Why generic AI tools hallucinate over Tally data#
Generic AI tools — the kind you might paste a screenshot of your books into — hallucinate in two predictable ways when applied to finance:
- They invent precision. Asked "what was our net profit last quarter?", they'll cheerfully return a number to two decimals, even if the data you gave them doesn't support it.
- They smooth over missing context. Asked about "all our suppliers in Tamil Nadu," they'll return an answer without telling you which suppliers were excluded because the ledger metadata didn't make state membership unambiguous.
The first failure makes you wrong with confidence. The second makes you wrong without realizing it.
What "grounded" actually means#
A grounded AI answer in a finance context has three properties:
- Provenance. The system shows you which ledgers, voucher numbers, and posting dates contributed to the answer. You can spot-check any number by drilling into its source.
- Honest scope. When the system can't answer cleanly — because of an ambiguous ledger, a missing GSTIN, a stale voucher — it tells you the scope it actually answered, not the scope you asked about.
- Calibrated confidence. Some answers are arithmetic (sum a column — confidence is 100%). Others involve inference (group these vendors by industry — confidence depends on master data quality). A good system distinguishes between them.
Build those three properties in, and you have a tool a finance team can actually use. Skip them, and you have a tool that's useful only for tasks where being wrong is cheap.
A short test you can run on any AI tool you're evaluating#
We use this as a quick filter:
Ask the tool a specific factual question about your books that you can verify in 30 seconds (e.g. "what's the outstanding for ledger X as of March 15?"). Then ask it the same question with a typo in the ledger name.
A grounded system will:
- Answer the first question with the correct number and show you which voucher it came from.
- Either resolve the typo confidently (and tell you it did) or ask which of the matching ledgers you meant.
A non-grounded system will:
- Answer the first question with a plausible-looking number, no source attribution.
- Confidently answer the typo'd version too, often with a different number.
If your tool does the second thing, the answer is wrong with high confidence and you have no way to know. That's worse than no tool at all.
Where we draw the line at Koshio#
A short version of the rules we hold ourselves to:
- No invented data. Every answer cites its source vouchers, or it's not shown.
- No smoothed-over gaps. If we can only answer part of a question, we say so and answer that part precisely.
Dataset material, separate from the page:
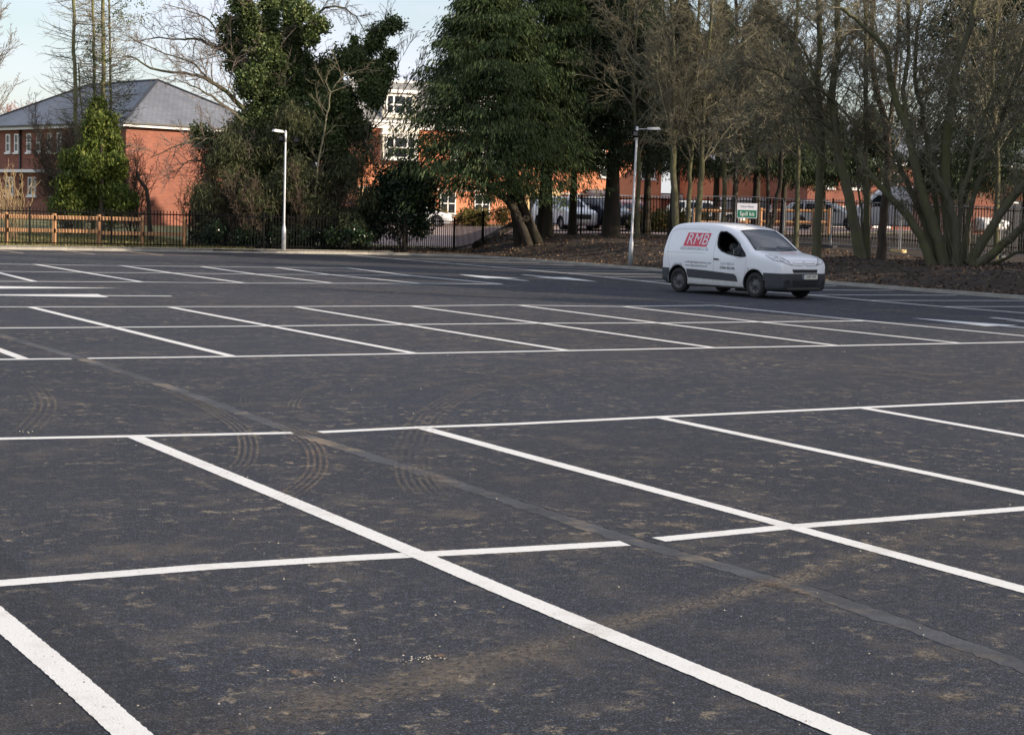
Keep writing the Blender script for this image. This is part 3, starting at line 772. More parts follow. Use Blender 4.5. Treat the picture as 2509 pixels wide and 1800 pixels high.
# ---------------------------------------------------------------- buildings
def axes(dx, dy):
    a = W2(dx, dy); return math.atan2(a[1], a[0])
def fb(face, x0, x1, o0, o1, z0, z1):    # a box against a wall: along, outward, up
    return (x0, x1, -o1, -o0, z0, z1) if face == 'y' else (-o1, -o0, x0, x1, z0, z1)
def window(parent, x0, x1, z0, z1, nv=1, nh=1, face='y', o=0.0, pane='pane', fr='white_frame', sill=True, bar=.07, splits=None):
    L = []; b = bar
    L += [fb(face, x0, x0+b, o, o+.07, z0, z1), fb(face, x1-b, x1, o, o+.07, z0, z1), fb(face, x0+b, x1-b, o, o+.07, z0, z0+b), fb(face, x0+b, x1-b, o, o+.07, z1-b, z1)]
    xs = splits or [x0+(x1-x0)*i/(nv+1) for i in range(1, nv+1)]
    for x in xs: L.append(fb(face, x-b*.5, x+b*.5, o+.002, o+.066, z0+b, z1-b))
    for i in range(1, nh+1):
        z = z0+(z1-z0)*i/(nh+1); L.append(fb(face, x0+b, x1-b, o+.004, o+.06, z-b*.4, z+b*.4))
    w = boxes('window', M[fr], parent, L)
    box('pane', M[pane], w, *fb(face, x0+b*.5, x1-b*.5, o-.02, o+.03, z0+b*.5, z1-b*.5))
    if sill: box('sill', M[fr], w, *fb(face, x0-.08, x1+.08, o-.02, o+.13, z0-.10, z0-.002))
    return w
def roofmesh(name, V, Fs, mt, parent, thick=.06):
    V = [Vector(v) for v in V]; me = pymesh(name, V, Fs); uvl = me.uv_layers.new(name='UVMap')
    for p in me.polygons:
        n = p.normal; h = Vector((0, 0, 1)).cross(n); h = h.normalized() if h.length > 1e-4 else Vector((1, 0, 0)); s = n.cross(h)
        for li in p.loop_indices:
            c_ = me.vertices[me.loops[li].vertex_index].co; uvl.data[li].uv = (c_.dot(h), c_.dot(s))
    return link(name, me, mt, parent)

# left: two-storey brick block under a hipped slate roof
lx, ly = W2(-20.5, 91)
bl = thing('brick_building', 'red brick block with hipped grey slate roof behind the bright green cypress', 'building', (lx, ly, 0), axes(.73, .68))
W_, L_, ZE, ZR = 9.4, 17.0, 5.85, 8.62
box('wall', M['brick'], bl, 0, W_, 0, L_, -.5, ZE)
ov = .42
RV = [(-ov, -ov, ZE+.06), (W_+ov, -ov, ZE+.06), (W_+ov, L_+ov, ZE+.06), (-ov, L_+ov, ZE+.06), (W_/2, W_/2, ZR), (W_/2, L_-W_/2, ZR)]
rf = roofmesh('roof', RV, [(0, 1, 4), (1, 2, 5, 4), (2, 3, 5), (3, 0, 4, 5), (3, 2, 1, 0)], M['slate'], bl)
for a, b in ((0, 4), (1, 4), (4, 5), (3, 5)):
    v, f = ringtube([Vector(RV[a]), Vector(RV[b])], [.09, .09], 6); link('ridge_tile', pymesh('ridge_tile', v, f), M['gutter'], rf)
box('fascia', M['fascia'], bl, -ov+.02, W_+ov, -ov+.02, -ov+.06, ZE-.14, ZE+.055)
box('fascia', M['fascia'], bl, -ov+.02, -ov+.06, -ov+.062, L_+ov, ZE-.14, ZE+.055)
box('gutter', M['gutter'], bl, -ov-.1, W_+ov+.1, -ov-.12, -ov+.015, ZE+.0, ZE+.10, .02)
box('gutter', M['gutter'], bl, -ov-.12, -ov+.015, -ov-.1, L_+ov, ZE+.003, ZE+.103, .02)
box('brick_course', M['brick'], bl, .1, W_-.05, -.035, 0.0, 3.30, 3.40); box('brick_course', M['brick'], bl, .1, W_-.05, -.035, 0.0, 2.98, 3.06)
for s in (7.05, 8.16, 9.4, 10.57, 12.06, 13.1, 14.9):
    window(bl, s-.25, s+.25, 4.45, 5.5, 0, 1, 'x', bar=.085)
for s in (7.6, 10.2, 12.9):
    window(bl, s-.45, s+.45, 2.0, 3.05, 1, 1, 'x')
box('door_canopy', M['fascia'], bl, -.55, 0, 6.6, 14.2, 3.30, 3.46)
tube('downpipe', M['gutter'], bl, [(-.08, 11.55, .3), (-.08, 11.55, ZE)], .06, 8)

# middle: three-storey orange brick block
def onwall(px, L0=-10.35, D0=113., a=.94, b=.34):      # metres along the front wall seen at a pixel column
    q = (px-1254.5)/F; return (q*D0-L0)/(a-q*b)
cx_, cy_ = W2(-10.35, 113)
bc = thing('apartment_block', 'three storey orange brick block with cream bays, behind the big conifer', 'building', (cx_, cy_, 0), axes(.94, .34))
XE = 21.6
box('wall', M['brick_orange'], bc, 0, XE, 0, 11, .2, 7.30)
box('cornice', M['fascia'], bc, -.15, XE+.15, -.22, 0, 7.05, 7.42)
box('cornice', M['fascia'], bc, -.2, XE+.2, -.34, 0, 7.422, 7.56)
RV = [(-.2, -.1, 7.5), (XE+.2, -.1, 7.5), (XE+.2, 2.0, 10.2), (-.2, 2.0, 10.2), (XE+.2, 11, 10.5), (-.2, 11, 10.5), (XE+.2, 11, 7.3), (-.2, 11, 7.3)]
rf = roofmesh('roof', RV, [(0, 1, 2, 3), (3, 2, 4, 5), (1, 6, 4, 2), (0, 3, 5, 7)], M['slate_dark'], bc)
box('parapet', M['fascia'], rf, -.2, XE+.2, 1.95, 2.15, 10.18, 10.34)
for (xa) in (1.55, 8.2, 14.8):
    dm = box('dormer', M['cream'], bc, xa, xa+2.25, -.05, 2.0, 7.75, 9.35)
    box('dormer_roof', M['fascia'], dm, xa-.15, xa+2.4, -.3, 2.0, 9.352, 9.55)
    window(bc, xa+.2, xa+2.05, 7.95, 9.25, 0, 1, 'y', .05, splits=[xa+.2+.52, xa+2.05-.52], bar=.11, sill=False)
    by = box('bay', M['cream'], bc, xa-.1, xa+2.35, -.55, 0, 4.95, 7.05)
    box('bay_band', M['fascia'], by, xa-.18, xa+2.43, -.63, 0, 6.62, 6.74)
    window(bc, xa+.1, xa+2.15, 5.08, 6.55, 0, 1, 'y', .55, splits=[xa+.1+.58, xa+2.15-.58], bar=.12)
box('stone_course', M['cream'], bc, 0, XE, -.05, 0, 3.14, 3.24)
box('stone_plinth', M['stone'], bc, .02, 4.6, -.12, 0, .4, 3.12)
xa, xb = onwall(1272), onwall(1355)
pt = box('stone_porch', M['stone'], bc, xa, xb, -.5, 0, .4, 3.45)
box('entrance', M['pane'], pt, xa+.25, xa+1.35, -.53, -.5, .9, 2.95); box('entrance_glazing', M['pane_pale'], pt, xa+.85, xa+1.28, -.545, -.53, 1.0, 2.8)
box('pilaster', M['stone'], pt, xb-.42, xb+.05, -.62, -.5, .4, 3.2)
xa, xb = onwall(1378), onwall(1402); window(bc, xa, xb, 1.15, 3.25, 0, 0, pane='pane_pale', bar=.16)
xa, xb = onwall(1420), onwall(1466)
roofmesh('canopy', [(xa, 0, 3.55), (xb, 0, 3.55), (xb+.15, -1.1, 3.05), (xa-.15, -1.1, 3.05)], [(0, 3, 2, 1)], M['slate'], bc)
box('canopy_edge', M['fascia'], bc, xa-.15, xb+.15, -1.14, -1.1, 2.95, 3.07)
dr = box('door_surround', M['white_frame'], bc, xa+.45, xb-.05, -.06, 0, .8, 3.0); box('door', M['gutter'], dr, xa+.6, xb-.2, -.08, -.06, .8, 2.75)
xa, xb = onwall(1510), onwall(1556); window(bc, xa, xb, 1.35, 3.0, 2, 1, pane='pane_pale', bar=.12)
for xq in (6.2, 9.3, 17.0, 20.0): window(bc, xq, xq+1.1, 4.4, 5.9, 1, 1)
for xq in (5.6, 8.0): window(bc, xq, xq+1.1, 1.6, 3.0, 1, 1)
boxes('chimney', M['brick_orange'], bc, [(12.4, 13.3, 5.0, 6.2, 10.2, 11.9)])

# right of it: low annexe, garage block, and the shaded houses behind the bare trees
def block(label, px0, px1, t0, ang, depth, zt, mt, cat='building', name='brick_house'):
    l0 = (px0-1254.5)/F*t0; x, y = W2(l0, t0)
    a, b = math.cos(ang), math.sin(ang); q = (px1-1254.5)/F; wd = (q*t0-l0)/(a-q*b)
    r_ = thing(name, label, cat, (x, y, 0), axes(a, b)); box('wall', M[mt], r_, 0, wd, 0, depth, .1, zt); return r_, wd
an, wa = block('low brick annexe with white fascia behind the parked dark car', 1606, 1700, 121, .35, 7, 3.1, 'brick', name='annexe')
box('fascia', M['fascia'], an, -.1, wa+.1, -.2, 7, 3.1, 3.38); window(an, .5, 1.9, 1.5, 2.6, 1, 0); box('roof', M['slate'], an, -.1, wa+.1, -.2, 7, 3.382, 3.46)
gb, wg = block('orange brick garage block with grey doors behind the spill kit sign', 1738, 1948, 116, .30, 7, 5.6, 'brick_orange', name='garage_block')
for a in (.25, .55): pass
g0 = wg*.03
for i in range(2):
    x0_ = wg*(.06+.44*i); x1_ = x0_+wg*.38
    d_ = box('garage_door', M['garage'], gb, x0_, x1_, -.03, 0, .9, 3.05)
    boxes('door_rib', M['garage'], d_, [(x0_+.02, x1_-.02, -.05, -.03, .95+j*.3, 1.2+j*.3) for j in range(7)])
    box('lintel', M['fascia'], gb, x0_-.1, x1_+.1, -.05, 0, 3.06, 3.24)
box('fascia', M['fascia'], gb, -.3, wg+.3, -.35, -.30, 5.45, 5.65)
roofmesh('roof', [(-.3, -.35, 5.6), (wg+.3, -.35, 5.6), (wg+.3, 3.5, 7.3), (-.3, 3.5, 7.3), (wg+.3, 7.3, 5.6), (-.3, 7.3, 5.6)], [(0, 1, 2, 3), (3, 2, 4, 5), (1, 4, 2), (0, 3, 5)], M['slate'], gb)
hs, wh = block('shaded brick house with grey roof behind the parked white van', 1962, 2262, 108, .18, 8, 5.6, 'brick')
roofmesh('roof', [(-.3, -.4, 5.6), (wh+.3, -.4, 5.6), (wh+.3, 4, 8.0), (-.3, 4, 8.0), (wh+.3, 8.4, 5.6), (-.3, 8.4, 5.6)], [(0, 1, 2, 3), (3, 2, 4, 5), (1, 4, 2), (0, 3, 5)], M['slate'], hs)
box('fascia', M['fascia'], hs, -.3, wh+.3, -.42, -.38, 5.42, 5.62)
for x0_ in (.6, 2.6, 4.8): window(hs, x0_, x0_+1.1, 3.9, 5.0, 1, 0)
for x0_ in (1.6, 4.4): window(hs, x0_, x0_+1.1, 1.6, 2.8, 1, 0)
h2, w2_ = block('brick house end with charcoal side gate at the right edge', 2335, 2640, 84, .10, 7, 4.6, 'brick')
gt = box('gate', M['dark_gate'], h2, w2_*.33, w2_*.98, -.06, 0, .8, 3.1); boxes('gate_board', M['dark_gate'], gt, [(w2_*.33+.05+j*.31, w2_*.33+.33+j*.31, -.08, -.06, .85, 3.05) for j in range(12)])
box('white_lintel', M['fascia'], h2, w2_*.34, w2_*.46, -.085, -.06, 2.95, 3.03)
box('fascia', M['fascia'], h2, -.2, w2_+.2, -.3, 7, 4.6, 4.8); roofmesh('roof', [(-.2, -.3, 4.8), (w2_+.2, -.3, 4.8), (w2_+.2, 3.3, 6.8), (-.2, 3.3, 6.8), (w2_+.2, 7, 4.8), (-.2, 7, 4.8)], [(0, 1, 2, 3), (3, 2, 4, 5), (1, 4, 2), (0, 3, 5)], M['slate'], h2)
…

- Confidence is visible. Each answer carries a confidence marker, and we err toward "uncertain" when the master data isn't clean.
These aren't research goals. They're the minimum bar for a tool that's allowed to touch finance data.
The honest summary#
You can build AI products that look impressive on a demo and fail on a Tuesday morning when someone actually relies on them. Or you can build slower-feeling products that hold their shape under audit. In finance, only the second category is worth shipping.
If you want a longer read on why the bar is higher in finance, the RBI's guidance on AI in financial services is the right starting point. The operational version of that guidance, for the person who actually closes the books, is the section above.